Segundo o autor, tenta-se demonstrar que, essencialmente, o judeu cabe nas categorias imposta sobre ele, mas é seu papel recusá-las. Cabe a ele recusar a universalidade esmagadora e ser sempre herético e subversivo: ser particularmente incomodo a qualquer modelo que exige dele se encaixar.

Sendo assim, a resposta que Memmi – e eu – damos para a pergunta se existem judeus antissemitas é clara: não só existem como talvez sejam em maioria. Claro que não antissemitas no sentido tradicional de odiar judeus ou serem afiliados a movimentos neonazistas, mas antissemitas no sentido de negarem aos judeus uma parte vital do seu judaísmo. Eles são aqueles que acreditam em características essenciais judaicas transmitidas por milênios. Aqueles que falam de boca cheia de um espírito judaico que jamais pode ser abandonado. Eu, pessoalmente, nunca encontrei uma alma judaica, mas vejo judeus vivos se perguntando do seu judaísmo e construindo o judaísmo constantemente. Logo, aqueles que priorizam uma essência judaica rígida e absoluta, negam aos judeus aquilo que existe de mais judaico: o pensamento judaico – a questão e elaboração constante do judaísmo, ou seja, a obrigação judaica de fazer e realizar o judaísmo sem qualquer resposta ou eudaimonia.

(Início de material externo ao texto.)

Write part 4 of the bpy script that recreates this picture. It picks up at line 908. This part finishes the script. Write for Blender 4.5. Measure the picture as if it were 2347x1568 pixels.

Existem também aqueles que se dizem humanistas acima tudo. Aquele humanismo que não conhece o particular e o diferente, a universalização do colonial que no lugar da violência impõe a negação de si: ninguém pode ser nada além de humano, mas, retornado a Foucault, quem inventou esse humano? Sobre quais condições alguém se torna humano? Assim como nos grandes movimentos coloniais, a grande vitória do colonizar é tornar-se o objeto de desejo do colonizado. Enquanto não recusarmos tanto a universalização quanto o essencialismo em busca de um judaísmo real, seremos todos sempre antissemitas. Nossa missão deve ser aceitar-se diferente sem consentir que qualquer diferença nos defina. Aceitar-se judeus significa recusar qualquer condição para ser judeu.

Segundo Memmi, existem judeus enquanto existirem pessoas que tem a vontade de ser judeus, existem judeus enquanto existirem pessoas que questionam sobre a questão judaica. Não devemos cair no antissemitismo de permitir que nos universalizem e apaguem a opressão enraizada em nossa construção identitária. Somos filhos da perseguição, da diáspora, da humilhação contínua e da falta de casa. Somos esse ser amórfico que não cabe em nenhuma definição por mais universal que ela seja.

Retomando Zizek, é nosso papel recusar qualquer definição de judaísmo, tanto do antissemitismo tradicional quanto do contemporâneo. Aceitar-se como judeu é aceitar a não-definição do judaísmo, a não determinação que não seja autodeterminação livre tanto do poder colonial universalista quanto do poder essencialista que vem tanto de fora quanto de dentro.